REGIONAL THEATRE NEWS

San Francisco's American Conservatory Theater moves back into its home, The Geary Theater, this month after a six-year exile, which began when the 1989 Loma Prieta earthquake nearly destroyed the federal landmark. They have the indomitable citizens of the City by the Bay to thank for raising a good part of the $27.5 million needed to reopen the theatre.

"People were broken-hearted when the theatre closed after the quake," said Carey Perloff, ACT's artistic director about the gloriously reconstructed state-of-the-art, seismically stabilized Geary. "When I first arrived here in 1992, people would come up to me all the time and introduce themselves as 'Mr. G101 and Mrs. G102.' The great thing about the Geary is that with all this gloom and doom about the arts, a community cared that much about their theatre that they committed themselves to raising the largest capital campaign in theatre history."

It's just as well that Mr. G101 and Mrs. G102 were not sitting in their seats when the earthquake struck, since that was exactly where the lighting grid came to rest after it peeled off the ceiling. It's appropriate then that the first production at the new ACT, after the Gala on the 10th, should be Shakespeare's "The Tempest," which opens on January 24. "All hell breaks lose in the play, but at the same time it's an extremely intimate work, having a lot to say about parents and children and extremely complex relationships," says Perloff who is directing. "It's a work that you can play in many keys."

Since being named artistic director in 1992, Perloff herself has been an Ariel of sorts, wreaking magic, not mayhem, on the theatre, which has been an itinerant one, performing in six stages around the city.

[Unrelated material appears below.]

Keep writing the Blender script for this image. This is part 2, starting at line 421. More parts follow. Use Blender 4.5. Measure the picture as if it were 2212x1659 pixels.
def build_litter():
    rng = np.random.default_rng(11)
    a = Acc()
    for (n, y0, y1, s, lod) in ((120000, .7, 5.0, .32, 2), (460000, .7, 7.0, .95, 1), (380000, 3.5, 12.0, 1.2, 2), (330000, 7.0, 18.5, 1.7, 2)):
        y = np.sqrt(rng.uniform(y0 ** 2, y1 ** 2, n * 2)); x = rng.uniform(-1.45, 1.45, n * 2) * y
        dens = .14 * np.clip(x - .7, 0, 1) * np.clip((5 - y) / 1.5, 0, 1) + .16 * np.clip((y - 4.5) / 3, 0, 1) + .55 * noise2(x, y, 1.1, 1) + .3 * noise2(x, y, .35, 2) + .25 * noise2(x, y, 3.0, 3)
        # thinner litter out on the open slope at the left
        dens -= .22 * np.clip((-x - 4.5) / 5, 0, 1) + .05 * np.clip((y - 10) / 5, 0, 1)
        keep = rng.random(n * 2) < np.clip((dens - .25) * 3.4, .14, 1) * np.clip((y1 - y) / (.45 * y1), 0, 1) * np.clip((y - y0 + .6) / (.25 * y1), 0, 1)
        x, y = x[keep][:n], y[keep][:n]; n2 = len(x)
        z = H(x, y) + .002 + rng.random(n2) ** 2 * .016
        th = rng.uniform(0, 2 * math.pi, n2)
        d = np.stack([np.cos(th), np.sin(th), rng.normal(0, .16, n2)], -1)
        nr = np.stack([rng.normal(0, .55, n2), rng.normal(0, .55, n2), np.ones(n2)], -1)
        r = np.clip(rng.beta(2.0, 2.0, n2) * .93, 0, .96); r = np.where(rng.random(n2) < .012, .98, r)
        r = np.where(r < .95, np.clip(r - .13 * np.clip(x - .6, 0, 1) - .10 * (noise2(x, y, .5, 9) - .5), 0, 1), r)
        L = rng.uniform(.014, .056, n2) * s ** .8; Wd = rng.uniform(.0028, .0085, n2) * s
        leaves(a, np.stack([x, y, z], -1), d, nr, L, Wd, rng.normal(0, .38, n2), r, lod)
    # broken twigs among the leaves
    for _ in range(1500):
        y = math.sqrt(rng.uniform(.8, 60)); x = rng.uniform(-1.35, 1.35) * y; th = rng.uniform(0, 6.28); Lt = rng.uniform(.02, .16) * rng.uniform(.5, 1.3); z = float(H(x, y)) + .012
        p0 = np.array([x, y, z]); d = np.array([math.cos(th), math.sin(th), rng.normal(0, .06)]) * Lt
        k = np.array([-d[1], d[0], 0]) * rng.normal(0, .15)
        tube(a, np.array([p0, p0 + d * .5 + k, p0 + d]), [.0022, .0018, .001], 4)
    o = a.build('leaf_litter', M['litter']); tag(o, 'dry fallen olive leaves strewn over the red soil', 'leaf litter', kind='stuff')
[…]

While it is not a permanent company, ACT does have quite a large acting school attached to it and has drawn the talent of many well-known actors, including David Straitharn (who plays Prospero in "The Tempest"), Olympia Dukakis (Hecuba), John Turturro as well as local legends like Ken Ruta, Bill Paterson and Ruth Kobart."I love fearless actors and actors for whom language is an addiction," says Perloff, who served as artistic director of New York's Classic Stage Company (CSC Rep) for six years before being named to head ACT. "That helps when you have an audience as sophisticated as the one who comes to ACT. It's the most literate I've ever played to, and that includes New York. When we did 'Arcadia,' Tom Stoppard's three-hour play about some fairly complex ideas, you couldn't get a ticket for love or money."

Perloff intends to introduce more adventurous new work at the Geary, which has largely been a bastion of classics thus far. First up to bat will be a new Eric ("On the Verge") Overmyer play, "Dark Raptures," about the Oakland fires, which will open in late February or March with David Petrarca directing. She is confident that the audience will be receptive, especially since it is attracting many young new members. "We keep striving to make the theatre more transgenerational," she says. "I'm working on getting a child-care center at the Geary."